In modern German society there is one more level of trauma which is usually not discussed in public in Germany and which, as a rule, is ignored by Western researchers who are open to the charm of releasing (deliberative) West German discourse on the unification: it is the traumatic experience of «rejected past» and rejected identity that Eastern Germans are suffering from.
After the unification of the country with West German standards taken as the basis of it in almost every respect, Eastern Germans cannot stop feeling that they were deprived of the past, that their past was erased and rejected and that they were enforced to be ashamed of their «GDR» past.
The subject of our report is nostalgia for the socialist past (or how it is often referred to in Germany «ostalgia» (from the word «ost» – East)) and for the repressed identity as the way to overcome the trauma of the «unification of Germany» – which normally is not considered a trauma.
In order to study this phenomenon we have chosen a non-trivial object - a flea market where the past is visually represented in the objects which mediate human relations, provoke certain emotions, reminiscences, experiences and, finally, actions. In the course of our study we extended its subject matter by means of introducing a comparative aspect: comparing «nostalgia for socialism» as it is represented in flea markets in Germany and in Russia and, in particular, in Berlin and in St.Petersburg.

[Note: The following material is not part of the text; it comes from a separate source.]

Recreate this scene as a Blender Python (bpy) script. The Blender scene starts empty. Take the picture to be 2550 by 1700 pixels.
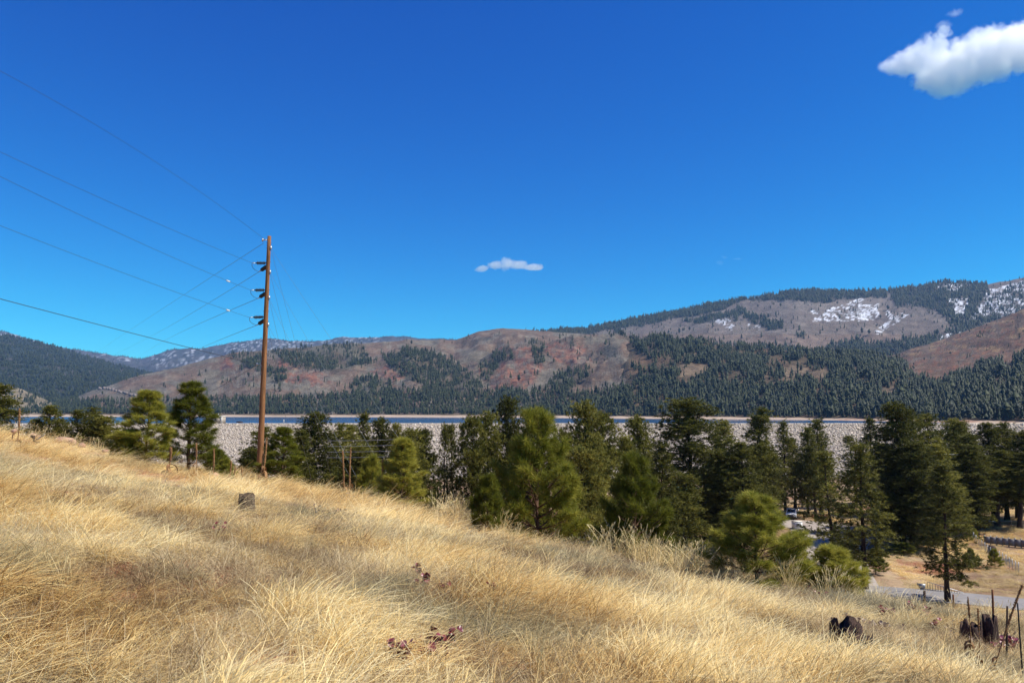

Although both countries, Germany and Russia, had socialist past, our surveys of Berlin and St. Petersburg markets showed that there are various types of nostalgia for socialism. Nostalgia may be based on a personal experience or on somebody else’s experience, as well as may be enrooted in discourse and in modern trends. There is also a great number of ways of undergoing and expressing nostalgia: it is possible to be nostalgic by means of celebrating and by means of grieving.
We defined three types of «nostalgia for socialism» represented at the flea markets in St.Petersburg and in Berlin which can be identified in both societies and in both markets and serve as forms of «binding together» the torn fragments of the past in the history of societies and people, forming the new communities and transforming the old ones.